Police vehicle pursuits are fraught with peril for police, suspects and innocent bystanders. Other than physical arrest, vehicle pursuit is the most common high-liability area of law enforcement. In the past, the dominant question for law enforcement has been whether to pursue or not to pursue, and until recently, few viable options have existed for law enforcement to stop fleeing vehicles safely. To improve the ability of local law enforcement officers to halt fleeing vehicles and to enhance the safety of both officers and the public in Memphis and Shelby County, the Crime Commission has examined a number of alternative approaches that use technological devices to mitigate the negative outcomes of police pursuits.
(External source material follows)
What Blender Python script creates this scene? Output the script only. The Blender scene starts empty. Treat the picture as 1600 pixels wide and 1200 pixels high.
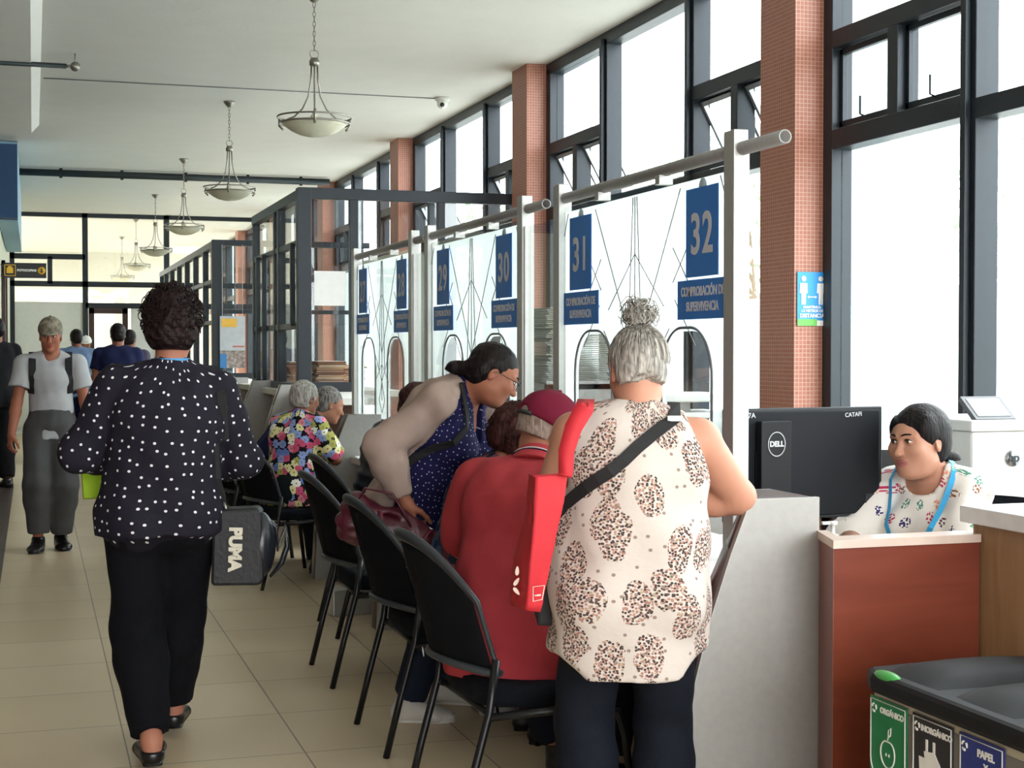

Technological developments in the next decade may help to facilitate major changes in law enforcement responses to police pursuits. Joint ventures now occurring between law enforcement and industry are indicative of future markets for advanced technology. Continued improvements in technology to slow or stop a vehicle may reduce risks in pursuits. The use of helicopters, while expensive, already can allow law enforcement to monitor a fleeing suspect unobtrusively and alert ground units when he or she stops. Spike strips, devices that slowly deflate a vehicle's tires when run over, have been available for several years, and enhancements suggest that the utility of these devices are likely to increase. Nets and high-tech barricades are being developed to bring vehicles to a stop. Emerging technology promises remote-control devices that can allow police to shut down a car's electrical system.

While no simple solution exists for the complex problem of police pursuits, technological advances this decade promise efficient, non-lethal methods for law enforcement to stop fleeing vehicles that will minimize risk of death, injury, property damage, and liability to the agency, yet at the same time will provide a high probability of making an arrest and recovering the vehicle.